While lost Parthenope wore foreign chains/ / / /

1842 February 4 NY Emancipator, poem from Blackwood’s Mag, “Blind Old Milton by William E. Aytoun:

Do the sweet breezes from the balmy West

       Still murmur through thy groves, Parthenope,

In search of odors from the orange bowers?

1842 Sept and Oct reprints of piece quoting Wordsworth poem.

1845 Dec. 5--N Y Tribune, from the French of Millevoye--

Parthenope! thou with thy bright blue wave . . . .

1852 January 21 Newark Daily Advertiser quotes from Walter Savage Landor’s Fable:

There was a diver once, whose boast

Was that he brought up treasures lost,

However dep beneath the sea,

Of glossy haired Parthenope . . . .

1855 Punch has this in a poem: “Alas! for the cities of glory / That gem blue Parthenope’s bay, / Alas! for the pride of their story, / Alas! for the pomp of decay.”

1875 January 11 the Portland Press prints an original poem “Ancient and Modern Sirens” :

Hide, hide thy gory head, Parthenope!

And each fell lurer of the sisters three . . . .

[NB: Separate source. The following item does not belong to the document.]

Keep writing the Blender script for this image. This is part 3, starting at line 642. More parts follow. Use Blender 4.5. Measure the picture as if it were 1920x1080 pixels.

1879 March 4 Staunton VA Spectator a poem written for the paper by Thomas Hunter Farver [?] Fanver?

Or hast thou erred, oh cold Parthenope

Has love of mortal caused thy cheek to pale . . . .

1882 July 29 Washington DC Evening Star a modern translation from ancient Greek--young Anaxeos about his dog:

Parthenope, his dog, with whom in life

It was his wont to play, Anaxeos here

Hath buried . . .

1889 May 6 The Nebraska State Journal (Lincoln) prints Herman Merivale’s A Grey Day at Naples:

The lazy waters of the lifeless sea

That murmur homage to Parthenope . . . .

1890 Bailey in “Au Revoir” has this:

““Oft from the east, as morning’s dawn / Falls soft and calm across the sea, / I’d mark the sumbeam on the lawn. / And think of fair Parthenope.”

1893 May 28 Chicago Inter Ocean, Ezra H. Stafford, M. D.:

Before the Achaian hero steered

  Westward beneath Parthenope . . . .

All the really poetic uses of Parthenope I have found clearly use the antepenultimate pronunciation. Is there a way of getting word out to readers of LEVIATHAN that what Bryant recommended in the June 2019 issue is not the correct pronunciation. Granted, you can get his wrong pronunciation from the Internet, but we need to go by the practice Melville was familiar with and the emphasis he actually used. Melville said par-THIN-oh-pee, and so should we. Walker in his dictionary on -ope endings was correct: accent the antepenultimate syllable.